I've noticed as I've gotten older that I get more emotionally attached to stories, both in print or on film. I get weepy all the time, sometimes over stories I don't even enjoy all that much. Hell, for the past week or so, I've been getting all misty-eyed over seasonal music and the thought that Christmas is over for another year.

So it's probably not too surprising that by the time I finished reading Ready Player Two, I was snot-nosed and tear-faced. I even sobbed a couple times. Over a story. Perhaps this has something to do with why I suck at dating.

Not that RP2 is terrible. I had seen some of the reviews before I got a copy for Christmas, and a lot of them are pretty brutal. But I kinda didn't take too much of what I read from critics to heart, possibly because as a critic myself, I've grown to not give a shit what anyone else has to say and embrace my over-inflated sense of self-importance as a media reviewer. But I found that while RP2 falls short of its predecessor, Ready Player One, I still had quite a bit of fun with it.

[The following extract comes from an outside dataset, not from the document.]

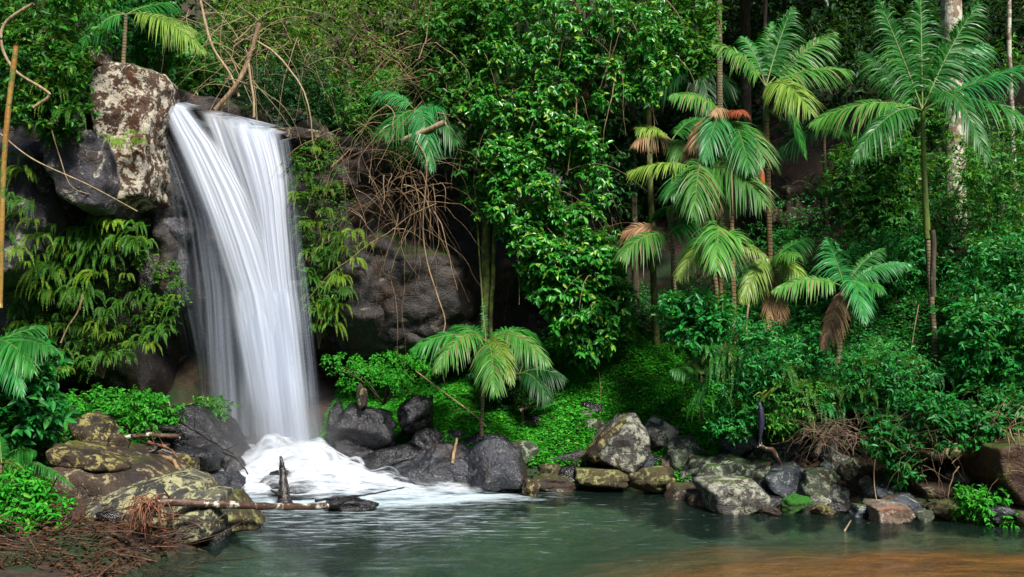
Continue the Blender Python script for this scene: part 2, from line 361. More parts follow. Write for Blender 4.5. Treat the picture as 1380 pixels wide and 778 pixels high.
# ---------------------------------------------------------------- terrain
_xr = np.array([-9, -4.0, -3.9, -2.6, -1.2, -.65, 1.6, 2.3, 3.4, 4.4, 5.3, 8, 14, 60.]); _yr = np.array([13.2, 13.2, 12.9, 12.4, 11.9, 11.3, 11.6, 10.5, 10.2, 9.6, 9.3, 8.2, 6.5, 3.])
_yl = np.array([-60, 0, 5, 7, 8, 8.9, 9.5, 11, 12.5, 13.5, 60]); _xl = np.array([-5, -5, -3.9, -3.3, -3.05, -2.75, -3.1, -3.65, -4.1, -4.2, -4.2])
def TH(x, y, fine=True):
    x = np.asarray(x, float); y = np.asarray(y, float)
    dr = y-np.interp(x, _xr, _yr); dl = np.interp(y, _yl, _xl)-x
    kr = sstep(1.2, 2.4, x)
    back = np.where(dr > 0, np.minimum(dr*(1.0-.55*kr), .22+dr*(.44+.22*sstep(.0, 1.2, x))), 0)
    right = sstep(2, 6, x)*np.maximum(dr-1.0, 0)*.22+kr*np.clip(dr-.9, 0, .8)*.35
    back = back+right+sstep(15.5, 18, y)*sstep(.5, -1.5, x)*3.2
    ky = sstep(8.6, 10.5, y)
    left = np.where(dl > 0, np.minimum(dl*(.3+.45*ky), .12+.2*ky+dl*(.07+.2*ky)), 0)
    left = left+sstep(13.5, 15, y)*sstep(-3.5, -5, x)*2.0
    land = np.maximum(back, left)
    d = np.minimum(-dr, -dl)
    near = sstep(4, -1, y)*1.6
    bed = -np.clip(d*.6+.1, 0, 1.0-.62*sstep(-1.5, 2.0, x))
    bar = np.clip(1.3-np.hypot((x-3.6)/4.0, (y-7.3)/2.9), 0, 1)+np.clip(1.0-np.hypot((x-5.2)/2.6, (y-8.0)/.9), 0, 1)*.6
    bed = np.where(bar > 0, bed+(-.13-bed)*sstep(0, 1.25, bar*1.15)*(bed < -.13), bed)
    z = np.where(d < 0, land, bed)
    r = np.hypot(x, y-4); z = z+sstep(15, 34, r)*10*np.where(y > 13, .5, 1.0)  # raised gorge rim, shaped to cut sky light from low angles
    z = np.where(y < 2, np.maximum(z, sstep(2, -4, y)*1.8+np.maximum(-4-y, 0)*.5), z)  # unseen ground behind the viewpoint, raised to block low light
    if fine:
        P = np.stack([x, y, x*0], -1)
        z = z+np.where(d < 0, fbm(P*.8, 4)*.16*np.clip(-d, 0, 1), fbm(P*1.2, 3)*.05)
    return z
def axis(lo, a, b, hi, st, n):
    m = np.arange(a, b, st); e = np.linspace(0, 1, n)[1:]**1.8
    return np.concatenate([(a-(a-lo)*e)[::-1], m, b+(hi-b)*e])
gx = axis(-70, -11, 11, 70, .11, 22); gy = axis(-60, 4, 19, 80, .11, 22)
GX, GY = np.meshgrid(gx, gy, indexing='ij'); GZ = TH(GX, GY)
xx, yy = GX.ravel(), GY.ravel(); d_ = np.minimum(-(yy-np.interp(xx, _xr, _yr)), -(np.interp(yy, _yl, _xl)-xx))
bar = np.clip(1.3-np.hypot((xx-3.2)/3.6, (yy-7.0)/2.6), 0, 1)+np.clip(1.0-np.hypot((xx-5.2)/2.6, (yy-8.0)/.9), 0, 1)*.6
g = mk('ground', np.stack([xx, yy, GZ.ravel()], 1), grid_faces(len(gx), len(gy)), M['soil'], smooth=True, attrs={'bar': bar, 'deep': sstep(-.05, .15, d_)*(yy > 0)})
tag(g, 'brown forest soil banks and stony stream bed under the pool', kind='structure')

wx = np.linspace(-8, 16, 200); wy = np.linspace(1.5, 13.6, 120); WX, WY = np.meshgrid(wx, wy, indexing='ij')
fo = .9*np.exp(-((WX+2.4)/1.7)**2-((WY-10.9)/.65)**2)+.75*np.exp(-((WX+.9)/1.1)**2-((WY-10.95)/.4)**2)+.34*np.exp(-((WX+1.6)/2.8)**2-((WY-9.4)/1.2)**2)+.09
WZ = .012*fbm(np.stack([WX*.9, WY*2, WX*0], -1), 3)*1.0
w = mk('water', np.stack([WX.ravel(), WY.ravel(), WZ.ravel()], 1), grid_faces(200, 120), M['water'], smooth=True, attrs={'foam': fo.ravel()})
tag(w, 'teal green plunge pool turning amber over the sandbar', kind='structure')

# ---------------------------------------------------------------- cliff
def cliffY(x, z):
    y = 13.55+0*x
    y = y-.35*np.exp(-((x+6.8)/1.6)**2)                                        # bulge on the left wall
    y = y-.9*sstep(-5.6, -5.15, x)*sstep(-4.75, -5.05, x)*sstep(1.8, 2.8, z)*.55  # pillar beside the fall
    y = y+1.3*sstep(2.9, 1.6, z)*sstep(-5.6, -5.0, x)*sstep(-2.4, -3.2, x)      # cave behind the fall
    y = y-.6*np.exp(-((x+1.75)/1.15)**2)*sstep(1.3, 2.0, z)*sstep(4.2, 3.0, z)    # brown bulge right of the fall
    y = y+.9*sstep(1.75, 1.45, z)*sstep(-3.4, -2.6, x)
    y = y+.8*sstep(3.0, 3.6, z)*sstep(-2.2, -1.5, x)
    y = y+1.4*sstep(-.4, 1.2, x)+.5*sstep(1.6, .9, z)*sstep(-5.5, -6.2, x)
    return y
nu, nv = 330, 190
ux = np.linspace(-12.5, 1.9, nu); v = np.linspace(0, 1, nv)
UX, VV = np.meshgrid(ux, v, indexing='ij')
topz = 4.85+.75*sstep(-3.0, -4.6, UX)+.1*sstep(-5.0, -6, UX)-.0*UX
fz = np.clip(VV/.72, 0, 1); bk = np.clip((VV-.72)/.28, 0, 1)
Z = -.6+(topz+.6)*fz; Yc = cliffY(UX, Z)+bk*3.6
Z = Z+bk*(.55+.35*bk)
P = np.stack([UX, Yc, Z], -1)
blk = np.abs(noise3(P*np.array([.9, .9, 1.3])+3))*1.0
n_ = fbm(P*.9, 5, .55)
dis = .32*n_-.28*blk+.10*np.round(3*noise3(P*np.array([1.5, 1.5, 2.6])+9))/3
Yc = Yc-dis*(1-bk*.6); Z = Z+bk*.18*fbm(P*1.4, 3)
c = mk('cliff', np.stack([UX.ravel(), Yc.ravel(), Z.ravel()], 1), grid_faces(nu, nv), M['r_cliff'], smooth=True)
tag(c, 'dark wet rock cliff the waterfall drops over, undercut at its foot', kind='structure')
def onCliff(x, z):
    return cliffY(x, z)-.1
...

RP2 opens mere days after the first novel ended, with our protagonist, Wade Watts, discovering a new way to experience the OASIS (it's like The Matrix but different). It's a new headset interface that scans users' brains and allows them to control their OASIS avatars with their thoughts. This discovery changes the way people use the OASIS, makes Wade and his friends even richer than they were and costs Wade his relationship with his girlfriend, Samantha.

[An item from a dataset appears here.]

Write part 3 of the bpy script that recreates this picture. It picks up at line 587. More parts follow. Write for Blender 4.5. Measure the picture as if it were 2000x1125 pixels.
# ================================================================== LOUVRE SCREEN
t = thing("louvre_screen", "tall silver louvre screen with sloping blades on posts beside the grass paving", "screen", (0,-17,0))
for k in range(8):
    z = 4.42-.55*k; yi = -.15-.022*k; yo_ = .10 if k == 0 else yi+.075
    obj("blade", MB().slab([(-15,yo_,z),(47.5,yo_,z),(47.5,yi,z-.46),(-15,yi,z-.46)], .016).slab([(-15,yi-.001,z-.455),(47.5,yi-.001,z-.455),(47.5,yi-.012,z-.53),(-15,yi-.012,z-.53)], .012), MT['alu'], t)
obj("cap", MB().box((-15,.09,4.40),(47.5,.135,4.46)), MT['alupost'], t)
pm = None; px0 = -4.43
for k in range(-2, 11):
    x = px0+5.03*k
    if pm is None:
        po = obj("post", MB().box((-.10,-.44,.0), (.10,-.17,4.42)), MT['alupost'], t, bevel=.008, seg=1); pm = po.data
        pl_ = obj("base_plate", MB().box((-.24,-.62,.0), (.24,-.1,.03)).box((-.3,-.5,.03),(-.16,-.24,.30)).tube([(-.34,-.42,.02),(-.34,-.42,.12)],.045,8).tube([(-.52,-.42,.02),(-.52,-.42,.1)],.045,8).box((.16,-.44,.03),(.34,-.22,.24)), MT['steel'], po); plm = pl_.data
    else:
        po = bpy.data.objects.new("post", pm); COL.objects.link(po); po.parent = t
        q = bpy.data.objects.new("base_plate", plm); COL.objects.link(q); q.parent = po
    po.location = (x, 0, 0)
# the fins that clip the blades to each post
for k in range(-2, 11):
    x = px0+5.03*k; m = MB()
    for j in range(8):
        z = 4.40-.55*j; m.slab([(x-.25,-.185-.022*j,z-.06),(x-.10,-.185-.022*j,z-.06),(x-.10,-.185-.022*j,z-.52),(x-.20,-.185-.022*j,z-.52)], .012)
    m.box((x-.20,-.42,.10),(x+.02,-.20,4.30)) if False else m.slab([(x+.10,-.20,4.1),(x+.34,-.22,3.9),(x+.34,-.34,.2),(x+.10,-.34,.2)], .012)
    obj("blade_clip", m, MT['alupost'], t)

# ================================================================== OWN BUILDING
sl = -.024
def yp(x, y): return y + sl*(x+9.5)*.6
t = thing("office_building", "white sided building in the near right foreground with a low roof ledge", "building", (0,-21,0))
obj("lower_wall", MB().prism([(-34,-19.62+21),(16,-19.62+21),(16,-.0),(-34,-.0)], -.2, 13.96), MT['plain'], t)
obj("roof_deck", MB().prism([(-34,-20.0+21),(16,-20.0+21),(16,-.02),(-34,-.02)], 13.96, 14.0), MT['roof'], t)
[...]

It also leads Wade to a new quest to find the "seven shards of the Siren's Soul" and he throws himself into it. As Wade quests, a new enemy arises to threaten both the OASIS and the real world, an old nemesis reappears to cause problems and Wade tries to rebuild old relationships while also forging new friendships.

The front end of this book drags. It spends way too much time trying to make us feel sorry for Wade, as he stews in the wake of his personal failures. This is tough, considering that Wade's obscenely rich in a world where most people are so miserable, they prefer their online lives to the real world. It takes a good 80 pages for the story to really get rolling and RP2 spends that time telling us how much Wade's screwed up his life, how lonely he is and how encyclopedic author Ernest Cline's knowledge of 80s pop culture is.

It's a bit of a slog, but if you can get through that, the story finally starts taking off and once RP2 gets going, it's an enjoyable story that really engages the movie projector in your head. I've said my times that originality these days is mostly found in how a creator puts together ideas he/she has borrowed from other places into something fresh and new. RP2 borrows whole scenarios from pop-culture past and stitches them together to forge its story. It doesn't do so as well as RP1 but it still has some pretty inventive sequences. I especially enjoyed scenes featuring filmmaker John Hughes and music legend Prince.

So, major flaws (apart from the slow start)? I wasn't a big fan of how RP2 retconned Wade's character from the ending of the first story. Having the main part of this story be about another quest through the OASIS seems a little lazy. The story doesn't hit with nearly the same emotional power. And I do wish more time was spent enriching the relationships between the characters instead of the so many descriptions of "lovingly detailed" recreations of old movies and TV shows.

Still, by the time we reach the end, I was invested enough that I still got teary-eyed. Even though they're rich, I still care about Wade, Samantha and their friends. The ending of the book left me smiling and the story contains themes about hero worship and maintaining a healthy balance between online life and spending time in the real world. It's not as magical this time around, but I don't regret spending the time to read Ready Player Two.